Posted Aug 4, 2014 16:48 UTC (Mon) by dlang (guest, #313) [Link]

you seem to be trolling, but I will answer one thing

> Ten years after developing DTrace on Solaris

Sun licensed DTrace in a way that is deliberately incompatible with the GPLv2 license of the Linux kernel. As a result, it can't legally be distributed for Linux.

So blame this one on Sun/Oracle not Linux developers.

How many years will take Linus&co to develop Solaris contractfs+project

Posted Aug 5, 2014 23:37 UTC (Tue) by nix (subscriber, #2304) [Link]

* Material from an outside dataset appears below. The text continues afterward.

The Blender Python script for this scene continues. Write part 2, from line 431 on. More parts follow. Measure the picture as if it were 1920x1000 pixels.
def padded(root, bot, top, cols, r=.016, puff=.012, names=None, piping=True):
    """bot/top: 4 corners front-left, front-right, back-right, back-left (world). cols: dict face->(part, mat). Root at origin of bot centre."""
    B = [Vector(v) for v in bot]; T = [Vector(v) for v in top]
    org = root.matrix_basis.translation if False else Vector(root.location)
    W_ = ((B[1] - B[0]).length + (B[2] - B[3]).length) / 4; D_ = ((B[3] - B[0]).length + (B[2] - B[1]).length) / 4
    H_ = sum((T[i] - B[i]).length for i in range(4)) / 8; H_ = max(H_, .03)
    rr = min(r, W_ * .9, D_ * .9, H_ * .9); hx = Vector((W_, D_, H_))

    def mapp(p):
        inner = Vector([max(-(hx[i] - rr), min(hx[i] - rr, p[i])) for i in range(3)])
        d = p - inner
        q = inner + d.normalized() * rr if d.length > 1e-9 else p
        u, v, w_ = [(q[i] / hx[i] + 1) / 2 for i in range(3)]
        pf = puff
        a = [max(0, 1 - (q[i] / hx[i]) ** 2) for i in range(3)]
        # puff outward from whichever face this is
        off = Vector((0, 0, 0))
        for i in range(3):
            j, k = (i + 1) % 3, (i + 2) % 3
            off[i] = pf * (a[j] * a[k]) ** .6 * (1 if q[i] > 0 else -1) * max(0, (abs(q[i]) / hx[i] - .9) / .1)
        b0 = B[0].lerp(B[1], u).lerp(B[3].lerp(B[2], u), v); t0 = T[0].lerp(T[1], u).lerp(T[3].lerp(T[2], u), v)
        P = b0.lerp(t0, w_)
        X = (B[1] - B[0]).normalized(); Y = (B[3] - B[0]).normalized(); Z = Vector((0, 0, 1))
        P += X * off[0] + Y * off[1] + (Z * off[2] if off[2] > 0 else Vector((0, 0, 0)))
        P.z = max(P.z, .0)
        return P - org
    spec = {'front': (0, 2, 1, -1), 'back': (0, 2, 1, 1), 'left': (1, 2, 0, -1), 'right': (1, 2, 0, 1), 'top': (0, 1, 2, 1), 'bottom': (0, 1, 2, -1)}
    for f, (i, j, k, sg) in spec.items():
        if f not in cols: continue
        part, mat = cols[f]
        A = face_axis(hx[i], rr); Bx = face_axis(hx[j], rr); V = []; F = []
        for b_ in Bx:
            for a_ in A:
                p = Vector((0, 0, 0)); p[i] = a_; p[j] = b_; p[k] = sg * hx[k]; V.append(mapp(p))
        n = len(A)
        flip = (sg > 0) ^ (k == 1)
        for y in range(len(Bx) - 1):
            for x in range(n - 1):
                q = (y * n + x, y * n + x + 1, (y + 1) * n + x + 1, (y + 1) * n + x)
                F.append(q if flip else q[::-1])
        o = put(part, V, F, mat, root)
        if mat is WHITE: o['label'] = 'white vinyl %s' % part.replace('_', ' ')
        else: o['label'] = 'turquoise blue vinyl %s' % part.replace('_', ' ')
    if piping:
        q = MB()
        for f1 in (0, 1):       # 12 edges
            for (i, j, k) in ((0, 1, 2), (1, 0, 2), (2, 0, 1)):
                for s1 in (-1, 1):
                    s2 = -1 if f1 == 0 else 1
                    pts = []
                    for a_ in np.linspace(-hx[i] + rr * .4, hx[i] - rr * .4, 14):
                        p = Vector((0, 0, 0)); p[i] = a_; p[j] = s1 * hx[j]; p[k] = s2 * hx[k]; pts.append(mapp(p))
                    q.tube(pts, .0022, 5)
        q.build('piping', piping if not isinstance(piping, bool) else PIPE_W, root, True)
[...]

now more people on Linux is using DTrace delivered by commercial company
Well, I'd be very interested to hear where you got this information from. I'm one of the DTrace for Linux developers, and, y'know, I don't have that information. Possibly my bosses have it, but if so they haven't told me. To be honest I have no idea how anyone could know this sort of thing without horrendously invasive spying on users, or wildly unreliable usage surveys which have as far as know not been conducted.

(But maybe you mean some other Linux DTrace developed by a commercial company? Or perhaps you mean not 'more people than use SystemTap / perf / something else' but rather 'more people than used to use it', which is trivially true if it is used by anyone at all, since it has not always existed.)